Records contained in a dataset
┄┄┄┄┄┄┄┄┄┄┄┄┄┄┄┄┄┄┄┄
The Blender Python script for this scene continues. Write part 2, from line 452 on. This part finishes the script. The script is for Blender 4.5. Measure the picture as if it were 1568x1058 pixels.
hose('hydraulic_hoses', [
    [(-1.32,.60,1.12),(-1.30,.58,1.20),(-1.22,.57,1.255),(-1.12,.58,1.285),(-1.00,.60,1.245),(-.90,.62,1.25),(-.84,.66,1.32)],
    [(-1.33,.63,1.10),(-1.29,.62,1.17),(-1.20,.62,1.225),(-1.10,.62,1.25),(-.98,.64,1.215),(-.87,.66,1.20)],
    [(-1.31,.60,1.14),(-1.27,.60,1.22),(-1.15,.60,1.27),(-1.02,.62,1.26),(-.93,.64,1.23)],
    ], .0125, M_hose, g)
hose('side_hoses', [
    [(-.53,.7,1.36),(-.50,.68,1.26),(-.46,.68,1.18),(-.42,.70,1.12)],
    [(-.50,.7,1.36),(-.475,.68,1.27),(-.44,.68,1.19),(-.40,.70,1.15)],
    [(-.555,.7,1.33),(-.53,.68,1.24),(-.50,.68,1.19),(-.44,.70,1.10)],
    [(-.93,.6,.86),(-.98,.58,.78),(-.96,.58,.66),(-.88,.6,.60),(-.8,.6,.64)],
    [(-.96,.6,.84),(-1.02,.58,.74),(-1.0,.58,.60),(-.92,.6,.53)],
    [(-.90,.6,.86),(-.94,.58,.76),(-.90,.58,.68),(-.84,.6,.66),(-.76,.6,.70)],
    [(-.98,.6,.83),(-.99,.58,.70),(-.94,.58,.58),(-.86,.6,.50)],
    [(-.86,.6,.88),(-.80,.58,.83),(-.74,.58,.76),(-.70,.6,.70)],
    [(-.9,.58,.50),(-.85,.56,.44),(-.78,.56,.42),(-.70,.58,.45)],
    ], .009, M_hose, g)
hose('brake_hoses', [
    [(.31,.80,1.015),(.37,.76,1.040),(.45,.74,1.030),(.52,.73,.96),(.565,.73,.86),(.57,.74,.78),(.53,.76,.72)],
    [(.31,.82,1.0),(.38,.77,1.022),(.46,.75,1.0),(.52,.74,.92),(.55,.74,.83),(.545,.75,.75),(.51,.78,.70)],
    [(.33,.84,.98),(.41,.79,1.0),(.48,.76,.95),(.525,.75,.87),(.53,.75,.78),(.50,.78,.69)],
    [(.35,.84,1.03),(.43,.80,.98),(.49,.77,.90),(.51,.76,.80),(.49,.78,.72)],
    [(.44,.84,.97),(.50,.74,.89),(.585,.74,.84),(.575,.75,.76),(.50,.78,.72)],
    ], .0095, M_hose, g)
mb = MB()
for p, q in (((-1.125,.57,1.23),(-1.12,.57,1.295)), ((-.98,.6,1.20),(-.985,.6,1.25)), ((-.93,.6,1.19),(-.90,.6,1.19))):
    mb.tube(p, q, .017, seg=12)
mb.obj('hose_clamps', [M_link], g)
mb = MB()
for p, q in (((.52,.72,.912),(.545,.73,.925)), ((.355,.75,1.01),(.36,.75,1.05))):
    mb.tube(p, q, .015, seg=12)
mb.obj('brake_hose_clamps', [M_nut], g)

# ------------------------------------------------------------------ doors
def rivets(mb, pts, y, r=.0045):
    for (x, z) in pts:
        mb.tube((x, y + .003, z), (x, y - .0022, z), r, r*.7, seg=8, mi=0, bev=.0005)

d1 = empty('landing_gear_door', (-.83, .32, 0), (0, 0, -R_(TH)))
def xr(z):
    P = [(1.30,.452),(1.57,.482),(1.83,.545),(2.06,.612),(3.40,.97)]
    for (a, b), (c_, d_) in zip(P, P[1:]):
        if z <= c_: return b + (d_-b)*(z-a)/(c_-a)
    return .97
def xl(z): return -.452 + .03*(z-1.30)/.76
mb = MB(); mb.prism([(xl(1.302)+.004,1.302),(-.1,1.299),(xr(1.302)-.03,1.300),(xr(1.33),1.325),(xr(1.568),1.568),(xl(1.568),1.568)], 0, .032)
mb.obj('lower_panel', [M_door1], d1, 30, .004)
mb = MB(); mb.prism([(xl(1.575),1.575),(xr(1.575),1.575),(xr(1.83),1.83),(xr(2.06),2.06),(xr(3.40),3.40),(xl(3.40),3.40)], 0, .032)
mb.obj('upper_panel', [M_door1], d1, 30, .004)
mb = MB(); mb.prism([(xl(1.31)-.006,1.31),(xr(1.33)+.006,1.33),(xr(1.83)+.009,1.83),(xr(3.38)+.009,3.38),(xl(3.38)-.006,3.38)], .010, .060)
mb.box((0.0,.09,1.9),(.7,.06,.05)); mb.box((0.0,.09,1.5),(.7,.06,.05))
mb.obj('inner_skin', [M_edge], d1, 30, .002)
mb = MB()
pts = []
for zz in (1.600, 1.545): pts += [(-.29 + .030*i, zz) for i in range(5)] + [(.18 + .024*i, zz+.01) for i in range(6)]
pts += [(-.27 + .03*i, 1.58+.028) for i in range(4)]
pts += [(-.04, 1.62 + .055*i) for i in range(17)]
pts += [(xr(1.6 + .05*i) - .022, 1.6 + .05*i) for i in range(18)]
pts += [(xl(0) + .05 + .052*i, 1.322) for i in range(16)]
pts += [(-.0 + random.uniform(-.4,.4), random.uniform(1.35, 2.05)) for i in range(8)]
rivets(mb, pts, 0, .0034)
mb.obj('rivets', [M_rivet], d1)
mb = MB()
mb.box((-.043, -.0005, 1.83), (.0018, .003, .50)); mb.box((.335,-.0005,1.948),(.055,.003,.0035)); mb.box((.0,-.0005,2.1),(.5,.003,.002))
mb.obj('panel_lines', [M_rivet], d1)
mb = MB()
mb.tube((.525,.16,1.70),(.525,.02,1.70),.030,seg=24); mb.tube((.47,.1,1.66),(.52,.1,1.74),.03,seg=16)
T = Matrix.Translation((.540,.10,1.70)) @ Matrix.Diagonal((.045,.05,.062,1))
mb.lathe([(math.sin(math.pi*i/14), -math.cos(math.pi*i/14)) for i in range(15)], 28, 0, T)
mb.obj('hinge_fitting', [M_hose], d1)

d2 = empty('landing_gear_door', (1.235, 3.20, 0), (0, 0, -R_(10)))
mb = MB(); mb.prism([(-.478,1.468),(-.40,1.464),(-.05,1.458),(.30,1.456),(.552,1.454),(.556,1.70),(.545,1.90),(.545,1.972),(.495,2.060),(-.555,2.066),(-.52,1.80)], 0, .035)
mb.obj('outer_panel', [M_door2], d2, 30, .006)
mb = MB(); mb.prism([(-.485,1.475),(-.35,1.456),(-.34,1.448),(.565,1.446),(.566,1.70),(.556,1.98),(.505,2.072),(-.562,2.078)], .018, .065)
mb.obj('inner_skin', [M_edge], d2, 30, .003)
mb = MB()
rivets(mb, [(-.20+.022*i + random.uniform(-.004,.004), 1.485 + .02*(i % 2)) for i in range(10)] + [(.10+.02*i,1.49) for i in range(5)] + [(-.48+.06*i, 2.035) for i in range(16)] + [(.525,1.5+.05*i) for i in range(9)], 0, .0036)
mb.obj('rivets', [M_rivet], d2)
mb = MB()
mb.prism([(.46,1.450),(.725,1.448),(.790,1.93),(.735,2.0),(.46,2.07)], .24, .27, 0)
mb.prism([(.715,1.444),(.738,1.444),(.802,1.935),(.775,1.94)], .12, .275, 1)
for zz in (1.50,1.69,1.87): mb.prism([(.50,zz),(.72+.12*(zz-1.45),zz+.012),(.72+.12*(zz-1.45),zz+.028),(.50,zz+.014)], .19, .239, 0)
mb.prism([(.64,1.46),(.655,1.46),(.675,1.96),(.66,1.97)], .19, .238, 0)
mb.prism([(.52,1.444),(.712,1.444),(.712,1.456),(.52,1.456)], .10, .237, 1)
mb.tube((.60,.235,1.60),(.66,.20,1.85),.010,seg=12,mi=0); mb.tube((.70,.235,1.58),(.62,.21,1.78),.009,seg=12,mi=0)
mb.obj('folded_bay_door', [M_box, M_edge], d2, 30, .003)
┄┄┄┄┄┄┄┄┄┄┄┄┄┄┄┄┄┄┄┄
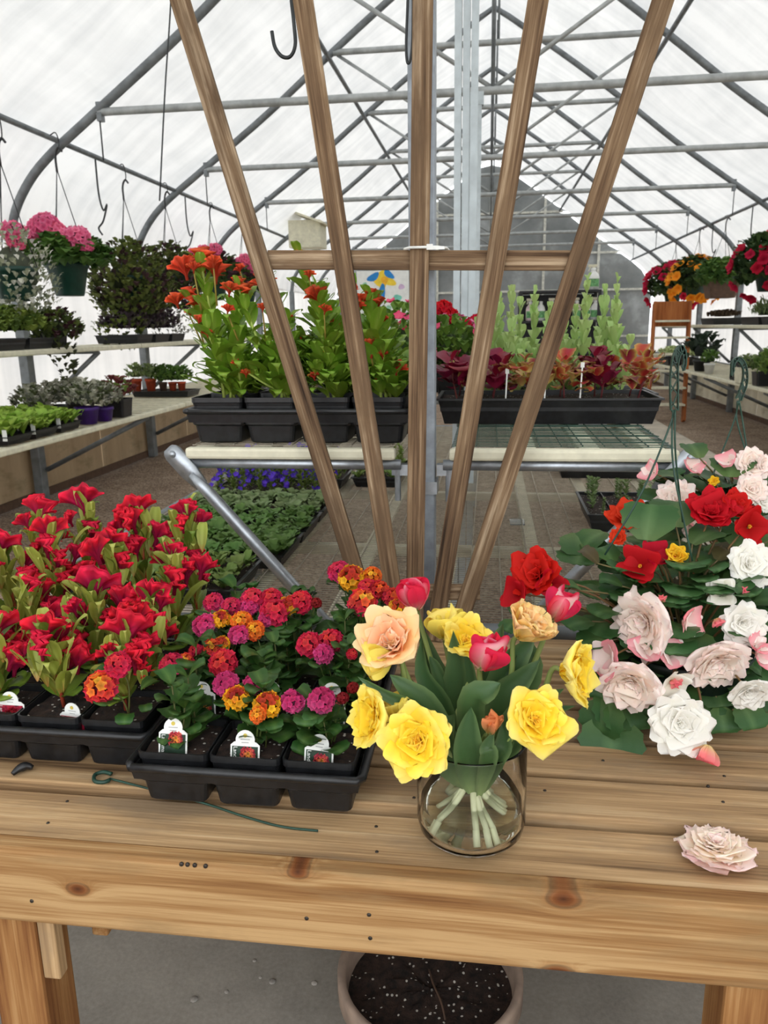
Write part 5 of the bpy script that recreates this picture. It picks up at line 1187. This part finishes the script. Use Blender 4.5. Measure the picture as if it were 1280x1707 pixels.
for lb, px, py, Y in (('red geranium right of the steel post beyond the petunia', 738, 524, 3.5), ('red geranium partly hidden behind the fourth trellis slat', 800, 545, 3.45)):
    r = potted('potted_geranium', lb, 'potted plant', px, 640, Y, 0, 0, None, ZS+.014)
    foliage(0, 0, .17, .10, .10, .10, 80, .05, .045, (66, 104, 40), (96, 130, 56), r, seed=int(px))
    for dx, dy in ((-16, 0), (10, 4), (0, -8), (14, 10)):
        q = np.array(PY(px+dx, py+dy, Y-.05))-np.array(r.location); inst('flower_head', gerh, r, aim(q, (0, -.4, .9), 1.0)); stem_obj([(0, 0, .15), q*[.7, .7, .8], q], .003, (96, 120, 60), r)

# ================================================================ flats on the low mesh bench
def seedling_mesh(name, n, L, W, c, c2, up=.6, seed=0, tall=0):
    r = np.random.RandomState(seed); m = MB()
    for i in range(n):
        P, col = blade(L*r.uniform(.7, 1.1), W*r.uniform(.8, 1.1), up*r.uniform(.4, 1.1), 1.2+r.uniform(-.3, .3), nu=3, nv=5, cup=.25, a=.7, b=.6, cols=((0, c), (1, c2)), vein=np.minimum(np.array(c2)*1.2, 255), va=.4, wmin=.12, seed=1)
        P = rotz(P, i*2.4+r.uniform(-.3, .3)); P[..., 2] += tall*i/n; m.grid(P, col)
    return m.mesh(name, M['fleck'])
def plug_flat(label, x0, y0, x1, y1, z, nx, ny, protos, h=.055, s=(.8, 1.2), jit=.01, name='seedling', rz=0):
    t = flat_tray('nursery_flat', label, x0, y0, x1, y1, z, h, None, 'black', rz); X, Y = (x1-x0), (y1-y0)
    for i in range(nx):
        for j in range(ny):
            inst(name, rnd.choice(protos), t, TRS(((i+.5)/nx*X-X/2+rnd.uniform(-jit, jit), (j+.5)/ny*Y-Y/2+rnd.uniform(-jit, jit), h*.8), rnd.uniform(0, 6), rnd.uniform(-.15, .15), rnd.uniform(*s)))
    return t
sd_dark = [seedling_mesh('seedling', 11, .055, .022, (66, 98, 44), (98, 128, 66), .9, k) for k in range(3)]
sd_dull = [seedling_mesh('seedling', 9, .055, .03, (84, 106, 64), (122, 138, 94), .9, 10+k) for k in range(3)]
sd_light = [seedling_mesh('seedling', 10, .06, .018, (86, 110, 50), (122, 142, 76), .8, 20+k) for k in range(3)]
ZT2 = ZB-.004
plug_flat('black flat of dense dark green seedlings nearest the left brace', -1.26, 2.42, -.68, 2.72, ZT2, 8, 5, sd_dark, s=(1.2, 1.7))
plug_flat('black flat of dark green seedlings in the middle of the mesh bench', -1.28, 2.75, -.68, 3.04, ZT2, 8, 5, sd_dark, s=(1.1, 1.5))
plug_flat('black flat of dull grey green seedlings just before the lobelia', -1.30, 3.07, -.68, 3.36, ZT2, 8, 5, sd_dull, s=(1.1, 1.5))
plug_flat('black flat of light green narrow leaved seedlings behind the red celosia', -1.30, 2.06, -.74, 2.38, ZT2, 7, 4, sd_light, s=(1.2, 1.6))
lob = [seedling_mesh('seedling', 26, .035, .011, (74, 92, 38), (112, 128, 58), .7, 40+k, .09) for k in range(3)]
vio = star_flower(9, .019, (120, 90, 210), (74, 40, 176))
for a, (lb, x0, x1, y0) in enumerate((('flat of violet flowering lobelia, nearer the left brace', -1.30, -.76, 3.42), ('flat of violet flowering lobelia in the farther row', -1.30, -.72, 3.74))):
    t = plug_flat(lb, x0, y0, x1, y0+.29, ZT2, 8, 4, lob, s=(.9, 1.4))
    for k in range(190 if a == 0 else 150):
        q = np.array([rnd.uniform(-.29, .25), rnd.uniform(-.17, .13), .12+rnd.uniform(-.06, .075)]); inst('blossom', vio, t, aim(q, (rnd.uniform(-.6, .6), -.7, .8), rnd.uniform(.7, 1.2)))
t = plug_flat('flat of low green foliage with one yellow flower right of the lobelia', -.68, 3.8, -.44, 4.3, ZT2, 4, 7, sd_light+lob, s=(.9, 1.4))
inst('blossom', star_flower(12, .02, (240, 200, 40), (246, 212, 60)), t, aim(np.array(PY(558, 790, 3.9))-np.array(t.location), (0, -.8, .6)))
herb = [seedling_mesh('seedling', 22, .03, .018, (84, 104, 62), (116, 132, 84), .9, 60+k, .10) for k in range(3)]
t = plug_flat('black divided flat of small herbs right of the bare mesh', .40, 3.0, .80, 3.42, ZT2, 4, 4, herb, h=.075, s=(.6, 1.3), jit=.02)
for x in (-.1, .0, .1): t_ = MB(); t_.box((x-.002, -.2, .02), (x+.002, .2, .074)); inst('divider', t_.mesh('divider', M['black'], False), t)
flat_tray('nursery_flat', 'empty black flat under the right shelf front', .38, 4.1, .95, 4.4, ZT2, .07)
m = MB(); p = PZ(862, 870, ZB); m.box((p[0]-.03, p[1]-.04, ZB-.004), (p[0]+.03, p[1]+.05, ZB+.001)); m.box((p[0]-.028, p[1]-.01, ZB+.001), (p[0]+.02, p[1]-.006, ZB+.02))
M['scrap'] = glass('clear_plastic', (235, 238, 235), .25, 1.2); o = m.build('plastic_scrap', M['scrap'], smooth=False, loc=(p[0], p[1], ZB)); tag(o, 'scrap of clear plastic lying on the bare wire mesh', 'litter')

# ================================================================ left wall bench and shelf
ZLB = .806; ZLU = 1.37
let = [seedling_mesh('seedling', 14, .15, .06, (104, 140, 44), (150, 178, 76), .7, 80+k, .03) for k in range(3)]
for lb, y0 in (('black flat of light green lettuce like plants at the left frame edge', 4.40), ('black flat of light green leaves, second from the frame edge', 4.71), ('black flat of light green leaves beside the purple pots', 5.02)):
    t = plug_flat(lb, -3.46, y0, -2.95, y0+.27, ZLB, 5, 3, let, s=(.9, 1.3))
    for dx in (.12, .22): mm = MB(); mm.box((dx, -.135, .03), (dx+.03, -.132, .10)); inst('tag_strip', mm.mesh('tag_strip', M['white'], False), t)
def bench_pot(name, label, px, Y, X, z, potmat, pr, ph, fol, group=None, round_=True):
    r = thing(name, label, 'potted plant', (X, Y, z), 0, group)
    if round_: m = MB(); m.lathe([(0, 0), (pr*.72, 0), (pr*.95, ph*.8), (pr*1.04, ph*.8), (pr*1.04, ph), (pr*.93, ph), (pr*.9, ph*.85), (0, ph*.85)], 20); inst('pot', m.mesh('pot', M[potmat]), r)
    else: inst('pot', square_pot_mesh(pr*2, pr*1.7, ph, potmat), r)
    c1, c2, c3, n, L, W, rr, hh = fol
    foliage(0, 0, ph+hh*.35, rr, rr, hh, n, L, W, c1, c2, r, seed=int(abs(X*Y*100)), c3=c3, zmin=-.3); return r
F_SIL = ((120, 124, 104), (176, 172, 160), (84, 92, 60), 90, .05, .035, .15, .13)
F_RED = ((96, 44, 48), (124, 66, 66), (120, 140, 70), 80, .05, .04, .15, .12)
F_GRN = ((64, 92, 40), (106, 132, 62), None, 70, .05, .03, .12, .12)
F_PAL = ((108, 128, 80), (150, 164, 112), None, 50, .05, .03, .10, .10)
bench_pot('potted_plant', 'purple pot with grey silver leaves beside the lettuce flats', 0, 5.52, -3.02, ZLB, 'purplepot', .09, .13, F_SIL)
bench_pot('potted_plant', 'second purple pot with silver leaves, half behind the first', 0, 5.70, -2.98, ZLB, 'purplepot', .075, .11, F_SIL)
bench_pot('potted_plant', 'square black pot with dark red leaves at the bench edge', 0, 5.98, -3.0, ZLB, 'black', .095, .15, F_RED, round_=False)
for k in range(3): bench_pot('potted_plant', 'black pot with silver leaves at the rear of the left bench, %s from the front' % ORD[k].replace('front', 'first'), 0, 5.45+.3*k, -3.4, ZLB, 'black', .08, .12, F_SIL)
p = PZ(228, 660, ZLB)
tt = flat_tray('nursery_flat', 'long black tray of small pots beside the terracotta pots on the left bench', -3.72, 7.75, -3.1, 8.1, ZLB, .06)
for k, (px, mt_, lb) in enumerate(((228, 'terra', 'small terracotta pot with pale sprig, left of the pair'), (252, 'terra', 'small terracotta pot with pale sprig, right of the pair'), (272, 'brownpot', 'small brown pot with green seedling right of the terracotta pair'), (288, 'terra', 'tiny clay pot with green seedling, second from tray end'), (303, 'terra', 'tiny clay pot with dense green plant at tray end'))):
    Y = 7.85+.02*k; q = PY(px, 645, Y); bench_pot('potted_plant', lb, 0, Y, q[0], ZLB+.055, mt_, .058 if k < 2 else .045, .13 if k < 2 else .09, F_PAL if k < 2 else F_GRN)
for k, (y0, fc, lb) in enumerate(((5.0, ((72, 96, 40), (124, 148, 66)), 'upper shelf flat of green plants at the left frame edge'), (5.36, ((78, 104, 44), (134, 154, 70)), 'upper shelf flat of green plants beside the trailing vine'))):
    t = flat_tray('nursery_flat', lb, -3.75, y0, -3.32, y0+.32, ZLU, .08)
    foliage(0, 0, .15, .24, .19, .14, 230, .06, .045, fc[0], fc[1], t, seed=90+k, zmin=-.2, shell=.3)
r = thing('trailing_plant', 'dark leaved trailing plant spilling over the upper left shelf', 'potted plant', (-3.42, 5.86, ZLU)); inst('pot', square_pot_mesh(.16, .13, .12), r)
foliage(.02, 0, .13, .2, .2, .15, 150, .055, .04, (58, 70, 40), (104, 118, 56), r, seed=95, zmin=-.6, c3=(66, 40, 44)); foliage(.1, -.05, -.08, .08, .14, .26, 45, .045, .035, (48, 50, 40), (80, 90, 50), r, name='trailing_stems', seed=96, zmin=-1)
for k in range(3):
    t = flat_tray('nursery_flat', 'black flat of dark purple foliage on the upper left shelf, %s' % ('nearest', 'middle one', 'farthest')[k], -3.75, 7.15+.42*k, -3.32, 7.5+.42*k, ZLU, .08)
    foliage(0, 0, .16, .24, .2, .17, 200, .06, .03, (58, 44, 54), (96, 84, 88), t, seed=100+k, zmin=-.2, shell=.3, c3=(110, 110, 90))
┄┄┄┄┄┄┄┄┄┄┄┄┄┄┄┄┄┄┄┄
EXERCISE TASK:
Your output shall consist solely of the lines from the line with "Write part 5" to the line with "q = np.array(PY(px+dx, py+dy, Y-.05))-np.array(r.location);", reproduced exactly, both ends included.

WORKED ANSWER:
Write part 5 of the bpy script that recreates this picture. It picks up at line 1187. This part finishes the script. Use Blender 4.5. Measure the picture as if it were 1280x1707 pixels.
for lb, px, py, Y in (('red geranium right of the steel post beyond the petunia', 738, 524, 3.5), ('red geranium partly hidden behind the fourth trellis slat', 800, 545, 3.45)):
    r = potted('potted_geranium', lb, 'potted plant', px, 640, Y, 0, 0, None, ZS+.014)
    foliage(0, 0, .17, .10, .10, .10, 80, .05, .045, (66, 104, 40), (96, 130, 56), r, seed=int(px))
    for dx, dy in ((-16, 0), (10, 4), (0, -8), (14, 10)):
        q = np.array(PY(px+dx, py+dy, Y-.05))-np.array(r.location); inst('flower_head', gerh, r, aim(q, (0, -.4, .9), 1.0)); stem_obj([(0, 0, .15), q*[.7, .7, .8], q], .003, (96, 120, 60), r)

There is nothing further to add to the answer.